Em reforço do que acaba de ser dito pode ainda acrescentar-se
que o disposto no art. 144.º, n.º 8, CPC e o sentido permissivo do preceito só
fazem sentido se a impossibilidade da prática do acto através da transmissão
electrónica de dados resultar de um facto não imputável ao mandatário. Só nesta
hipótese é que tem sentido isentar o mandatário da obrigação de realizar o acto
por transmissão electrónica e, ao mesmo tempo, permitir-lhe a prática por um
meio alternativo. Qualquer outra impossibilidade com outra causa –
nomeadamente, com uma causa imputável ao mandatário – teria de impor a este
mandatário a prática do acto por um meio alternativo. Quer dizer: o sentido
permissivo do art. 144.º, n.º 8, CPC só é coerente com uma situação de justo
impedimento, ou seja, com uma situação não imputável ao mandatário; é porque a
impossibilidade da prática do acto por transmissão electrónica não é imputável
ao mandatário que este pode recorrer a um meio alternativo.

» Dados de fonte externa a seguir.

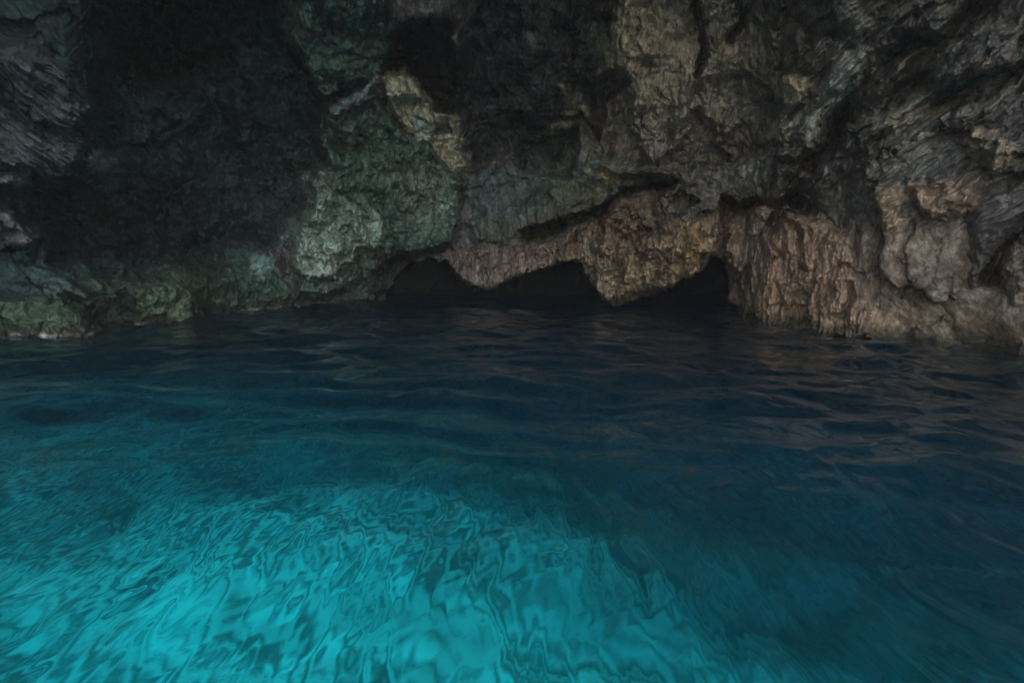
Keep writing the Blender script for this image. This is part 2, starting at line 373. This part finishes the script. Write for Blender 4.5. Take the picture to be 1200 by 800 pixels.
# ---------------------------------------------------------------- underwater skirt of the wall
nr, nc = shape
P = np.stack([X, Y, Z], 1).reshape(nr, nc, 3)
Cc = col.reshape(nr, nc, 3)
sk = []; skc = []
base_row = P[0]
for k, zc in enumerate(np.linspace(.05, 1, 16)):
    q = base_row.copy(); zc = q[:, 2] * (1 - zc) - 14 * zc
    n = fbm(q[:, 0] / 2.2, q[:, 1] / 2.2, zc / 1.6, 4)
    s = 1 + (.02 * np.clip(-zc - .3, 0, 99) ** .8 + .03 * n * np.clip(-zc - .4, 0, 1))
    q[:, 0] *= s; q[:, 1] *= s; q[:, 2] = zc
    sk.append(q); skc.append(np.full((nc, 3), .10, f32) * np.array((.7, .85, .75), f32))
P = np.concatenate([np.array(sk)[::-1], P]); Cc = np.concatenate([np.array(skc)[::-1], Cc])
nsk = len(sk); nr = P.shape[0]

# ---------------------------------------------------------------- materials
def new_mat(name):
    m = bpy.data.materials.new(name); m.use_nodes = True
    nt = m.node_tree; nt.nodes.clear()
    return m, nt, nt.nodes, nt.links

def rock_material():
    m, nt, N, L = new_mat('cave_rock')
    o = N.new('ShaderNodeOutputMaterial'); b = N.new('ShaderNodeBsdfPrincipled')
    a = N.new('ShaderNodeAttribute'); a.attribute_name = 'stone'
    g = N.new('ShaderNodeNewGeometry')
    def noise(scale, det, rough=.6, dist=0.0, vec=None):
        n = N.new('ShaderNodeTexNoise'); n.inputs['Scale'].default_value = scale; n.inputs['Detail'].default_value = det
        n.inputs['Roughness'].default_value = rough; n.inputs['Distortion'].default_value = dist
        L.new(vec or g.outputs['Position'], n.inputs['Vector']); return n
    mp = N.new('ShaderNodeMapping'); mp.inputs['Scale'].default_value = (1, 1, .6); L.new(g.outputs['Position'], mp.inputs['Vector'])
    n1 = noise(1.6, 8, .68, .4); n2 = noise(7, 6, .7, .2, mp.outputs[0]); n3 = noise(26, 4, .7)
    def ramp(src, lo, hi, a0, a1):
        r = N.new('ShaderNodeMapRange'); r.inputs[1].default_value = lo; r.inputs[2].default_value = hi
        r.inputs[3].default_value = a0; r.inputs[4].default_value = a1; L.new(src, r.inputs[0]); return r.outputs[0]
    def mul(x, y):
        k = N.new('ShaderNodeMath'); k.operation = 'MULTIPLY'
        for i, s in enumerate((x, y)):
            if isinstance(s, (int, float)): k.inputs[i].default_value = s
            else: L.new(s, k.inputs[i])
        return k.outputs[0]
    v = mul(mul(ramp(n1.outputs[0], .3, .7, .65, 1.35), ramp(n2.outputs[0], .36, .64, .55, 1.45)), ramp(n3.outputs[0], .35, .65, .7, 1.3))
    mx = N.new('ShaderNodeVectorMath'); mx.operation = 'SCALE'
    L.new(a.outputs['Color'], mx.inputs[0]); L.new(v, mx.inputs['Scale'])
    L.new(mx.outputs[0], b.inputs['Base Color'])
    b.inputs['Roughness'].default_value = .78; b.inputs['Specular IOR Level'].default_value = .3
    vo = N.new('ShaderNodeTexVoronoi'); vo.feature = 'DISTANCE_TO_EDGE'; vo.inputs['Scale'].default_value = 3.0
    wv = N.new('ShaderNodeVectorMath'); wv.operation = 'ADD'; nn = noise(2.0, 4, .6)
    L.new(g.outputs['Position'], wv.inputs[0]); L.new(nn.outputs['Color'], wv.inputs[1]); L.new(wv.outputs[0], vo.inputs['Vector'])
    ed = ramp(vo.outputs[0], 0, .06, -.08, 0)
    h = N.new('ShaderNodeMath'); h.operation = 'MULTIPLY_ADD'; L.new(n2.outputs[0], h.inputs[0]); h.inputs[1].default_value = .6; L.new(ed, h.inputs[2])
    h2 = N.new('ShaderNodeMath'); h2.operation = 'MULTIPLY_ADD'; L.new(n3.outputs[0], h2.inputs[0]); h2.inputs[1].default_value = .10; L.new(h.outputs[0], h2.inputs[2])
    h3 = N.new('ShaderNodeMath'); h3.operation = 'MULTIPLY_ADD'; L.new(n1.outputs[0], h3.inputs[0]); h3.inputs[1].default_value = 1.5; L.new(h2.outputs[0], h3.inputs[2])
    bp = N.new('ShaderNodeBump'); bp.inputs['Strength'].default_value = .24; bp.inputs['Distance'].default_value = .38
    L.new(h3.outputs[0], bp.inputs['Height']); L.new(bp.outputs[0], b.inputs['Normal'])
    L.new(b.outputs[0], o.inputs[0])
    return m

def water_material():
    m, nt, N, L = new_mat('sea_water')
    o = N.new('ShaderNodeOutputMaterial'); b = N.new('ShaderNodeBsdfGlass')
    b.inputs['Color'].default_value = (1, 1, 1, 1); b.inputs['Roughness'].default_value = 0.0; b.inputs['IOR'].default_value = 1.333
    g = N.new('ShaderNodeNewGeometry')
    mp = N.new('ShaderNodeMapping'); mp.inputs['Rotation'].default_value = (0, 0, math.radians(4)); mp.inputs['Scale'].default_value = (1, .35, 1)
    L.new(g.outputs['Position'], mp.inputs['Vector'])
    n = N.new('ShaderNodeTexNoise'); n.inputs['Scale'].default_value = 2.6; n.inputs['Detail'].default_value = 3; n.inputs['Roughness'].default_value = .5
    L.new(mp.outputs[0], n.inputs['Vector'])
    bp = N.new('ShaderNodeBump'); bp.inputs['Strength'].default_value = .5; bp.inputs['Distance'].default_value = .035
    L.new(n.outputs[0], bp.inputs['Height']); L.new(bp.outputs[0], b.inputs['Normal'])
    va = N.new('ShaderNodeVolumeAbsorption'); va.inputs['Color'].default_value = WATER_COL; va.inputs['Density'].default_value = WATER_DEN
    L.new(b.outputs[0], o.inputs['Surface']); vs_ = N.new('ShaderNodeVolumeScatter'); vs_.inputs['Color'].default_value = (.10, .88, .92, 1); vs_.inputs['Density'].default_value = .0072
    ad = N.new('ShaderNodeAddShader'); L.new(va.outputs[0], ad.inputs[0]); L.new(vs_.outputs[0], ad.inputs[1])
    L.new(ad.outputs[0], o.inputs['Volume'])
    return m

def seabed_material():
    m, nt, N, L = new_mat('seabed')
    o = N.new('ShaderNodeOutputMaterial'); b = N.new('ShaderNodeBsdfPrincipled')
    a = N.new('ShaderNodeAttribute'); a.attribute_name = 'stone'
    L.new(a.outputs['Color'], b.inputs['Base Color']); b.inputs['Roughness'].default_value = .9
    L.new(b.outputs[0], o.inputs[0]); return m

WATER_COL = (.0, .868, .936, 1); WATER_DEN = .55
M_rock, M_water, M_bed = rock_material(), water_material(), seabed_material()

# ---------------------------------------------------------------- meshes
def mesh_from(name, V, F, mat, colors=None, smooth=True):
    me = bpy.data.meshes.new(name)
    me.vertices.add(len(V)); me.vertices.foreach_set('co', V.astype(f32).ravel())
    me.loops.add(F.size); me.loops.foreach_set('vertex_index', F.astype(np.int32).ravel())
    me.polygons.add(len(F)); me.polygons.foreach_set('loop_start', np.arange(0, F.size, F.shape[1], dtype=np.int32))
    me.update(calc_edges=True)
    me.polygons.foreach_set('use_smooth', np.full(len(F), smooth))
    if colors is not None:
        at = me.attributes.new('stone', 'FLOAT_COLOR', 'POINT')
        at.data.foreach_set('color', np.concatenate([colors, np.ones((len(V), 1), f32)], 1).astype(f32).ravel())
    me.materials.append(mat)
    o = bpy.data.objects.new(name, me); C.objects.link(o)
    return o

def grid_faces(nr, nc, flip=False):
    i = np.arange((nr - 1) * nc).reshape(nr - 1, nc)[:, :-1].ravel()
    F = np.stack([i, i + 1, i + nc + 1, i + nc], 1)
    return F[:, ::-1] if flip else F

Fall = grid_faces(nr, nc, flip=True)
Vall = P.reshape(-1, 3); Call = Cc.reshape(-1, 3)

# split the relief into the cave wall and the rock bodies that stand out from it
vid = np.zeros((nr, nc), np.int32)
def body(idx, pts, warp=0):
    sdv = poly_sd(A0 + 5 * wA, B0 + 5 * wB, pts).reshape(shape)
    v = vid[nsk:]; v[(sdv < 0) & (mo.reshape(shape) < .5)] = idx
body(1, curtain)
body(2, [(846, 262), (880, 246), (920, 240), (950, 258), (985, 278), (1008, 320), (1016, 360), (1046, 430), (852, 430), (858, 350)])
body(3, [(-400, 346), (60, 346), (92, 360), (114, 380), (114, 430), (-400, 430)])
body(4, [(150, 335), (210, 322), (242, 330), (240, 420), (158, 420)])
body(5, [(360, 203), (378, 203), (400, 231), (440, 249), (453, 275), (437, 300), (400, 313), (372, 331), (344, 320), (342, 276), (358, 255), (366, 225)])
body(6, [(440, 92), (460, 83), (488, 91), (506, 118), (506, 127), (522, 127), (537, 140), (543, 172), (563, 196), (530, 201), (515, 193), (506, 173), (490, 166), (470, 141), (452, 113)])
body(7, [(328, -400), (452, -400), (464, 60), (440, 96), (400, 105), (388, 113), (368, 109), (344, 62)])
body(8, [(-400, 56), (40, 52), (80, 84), (113, 120), (119, 192), (60, 206), (-400, 192)])
fid = vid.ravel()[Fall[:, 0]]
def emit(idx, name):
    F = Fall[fid == idx]
    used, inv = np.unique(F, return_inverse=True)
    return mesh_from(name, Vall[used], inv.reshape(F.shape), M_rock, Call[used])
wall = emit(0, 'cave_wall'); wall['kind'] = 'structure'; wall['label'] = 'dark rugged limestone wall and roof of the sea cave'
names = {1: ('hanging_rock', 'hanging rock', 'grey brown pointed rock curtain hanging over the water between two dark openings'),
         2: ('rock_buttress', 'rock buttress', 'tan brown fluted rock buttress rising from the water beside the right dark opening'),
         3: ('shore_ledge', 'rock ledge', 'low mossy green rock ledge with a blunt wet tip at the left waterline'),
         4: ('shore_boulder', 'boulder', 'rounded olive green boulder in the waterline to the right of the mossy ledge'),
         5: ('rock_outcrop', 'rock outcrop', 'pale teal knobbly outcrop above the waterline under the green rock face'),
         6: ('rock_ridge', 'rock ridge', 'cream coloured cracked ridge slanting down the middle of the cave wall'),
         7: ('rock_slab', 'rock slab', 'green tinted slab hanging from the roof above the cream ridge'),
         8: ('rock_shelf', 'rock shelf', 'grey finely streaked rock shelf slanting down at the left edge of the cave wall')}
for k, (nm, cat, lab) in names.items():
    o = emit(k, nm); o['label'] = lab; o['category'] = cat

# ---------------------------------------------------------------- seabed
def seabed_z(x, y):
    r = np.hypot(x, y)
    edge = x + .6 * (y - 5) - 1.9 + .03 * np.clip(-x, 0, 30) ** 1.5 + 1.0 * fbm(x / 3, y / 3, x * 0 + 4, 3)       # > 0: to the right of the sand tongue, which also paints the reach of the glow
    d = 3.2 + .16 * np.clip(y - 3, 0, 40) + 2.2 * sstep(-1.0, 7.0, edge)+ 2.0 * sstep(9, 26, y)
    d = d + .5 * fbm(x / 4, y / 4, x * 0, 4) + .12 * fbm(x / .9, y / .9, x * 0 + 2, 3)
    return -np.clip(d, 2.2, 13), edge
s = np.concatenate([-np.geomspace(140, 14, 30), np.linspace(-13.8, 14, 420), np.geomspace(14.3, 60, 30)])
sy = np.concatenate([-np.geomspace(140, 6, 30), np.linspace(-5.8, 22, 420), np.geomspace(22.4, 60, 30)])
gx, gy = np.meshgrid(s, sy)
xs, ys = gx.ravel().astype(f32), gy.ravel().astype(f32)
zs, edge = seabed_z(xs, ys)
blot = fbm(xs / 1.3, ys / 1.3, zs * 0 + 8, 4, .55)
cob, cc = facets(xs / .5 + .3 * blot, ys / .5, zs * 0 + .5)
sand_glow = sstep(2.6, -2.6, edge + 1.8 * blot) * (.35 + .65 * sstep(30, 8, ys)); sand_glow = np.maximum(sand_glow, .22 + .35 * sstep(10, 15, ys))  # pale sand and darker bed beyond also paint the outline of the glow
rip = np.sin((xs * .9 + ys * .45 + .55 * fbm(xs / 1.1, ys / 1.1, zs * 0 + 22, 4)) * 2 * np.pi / .26)
zs = zs + .02 * rip * (edge < 2)
trough_dark = np.exp(-((xs + 2.4 + .8 * blot) / 2.9) ** 2 - ((ys - 10.2 - 1.2 * fbm(xs / 2, ys / 2, zs * 0 + 71, 3)) / 1.5) ** 2)  # dark bed patch painted to stand for the dark wave troughs
sand_glow = sand_glow * (1 - .8 * trough_dark)
pat = sstep(-.40, .40, .38 * rip + blot + .6 * fbm(xs / 3.5, ys / 3.5, zs * 0 + 51, 2) + .25 * fbm(xs / .35, ys / .35, zs * 0 + 1, 3))
sand = np.array((.72, .70, .58), f32); rock = np.array((.09, .10, .09), f32)
bc = rock[None] + (sand - rock)[None] * (sand_glow * (.15 + .85 * pat))[:, None]
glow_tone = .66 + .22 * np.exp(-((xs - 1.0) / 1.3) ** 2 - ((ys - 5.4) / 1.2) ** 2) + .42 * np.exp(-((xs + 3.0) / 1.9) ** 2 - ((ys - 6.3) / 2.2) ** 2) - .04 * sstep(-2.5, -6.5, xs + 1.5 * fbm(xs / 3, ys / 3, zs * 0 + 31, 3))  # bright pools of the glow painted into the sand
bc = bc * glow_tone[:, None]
bc = bc * np.clip(1 + .35 * (cob * (1 - sand_glow * .5)), .4, 1.6)[:, None]
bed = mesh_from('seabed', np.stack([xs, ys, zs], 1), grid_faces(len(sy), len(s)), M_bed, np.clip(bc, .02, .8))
bed['kind'] = 'structure'; bed['label'] = 'pale sandy seabed with dark rocks and painted glow under the water'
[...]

Seria incoerente que, perante uma impossibilidade de
utilização da transmissão electrónica não imputável ao mandatário, se obrigasse
este a utilizar os meios alternativos. Em contrapartida, seria totalmente coerente
que, perante uma impossibilidade imputável ao mandatário, este estivesse
obrigado a recorrer aos meios alternativos. Mas esta hipótese é precisamente
aquela que não pode ser abrangida pelo art. 144.º, n.º 8, CPC, dado que este
preceito pressupõe que se verifica uma situação de justo impedimento e uma
impossibilidade imputável ao mandatário não pode constituir uma hipótese de
justo impedimento. Portanto, enquanto o regime instituído no art. 144.º, n.º 8,
CPC é perfeitamente coerente com o justo impedimento de utilização dos meios
electrónicos para a prática do acto, a obrigação imposta aos mandatários na
Recomendação é incoerente com esse justo impedimento, dado que essa obrigação
só se poderia justificar numa situação em que a impossibilidade da utilização dos
meios electrónicos fosse imputável ao mandatário.
4. Na perspectiva da “jurisprudência das cautelas”, é
totalmente compreensível que o Conselho Distrital de Lisboa tenha interpretado
a Recomendação no sentido de que a isenção da obrigação da prática do acto por
meio electrónico impõe a obrigação da prática atempada do acto por um meio
alternativo. Mas não se pode dizer que é isso que resulta do CPC, dado que, como
se julga ter demonstrado, o “devem” que consta da Recomendação não tem nenhuma
correspondência com o “podem” que se encontra no CPC.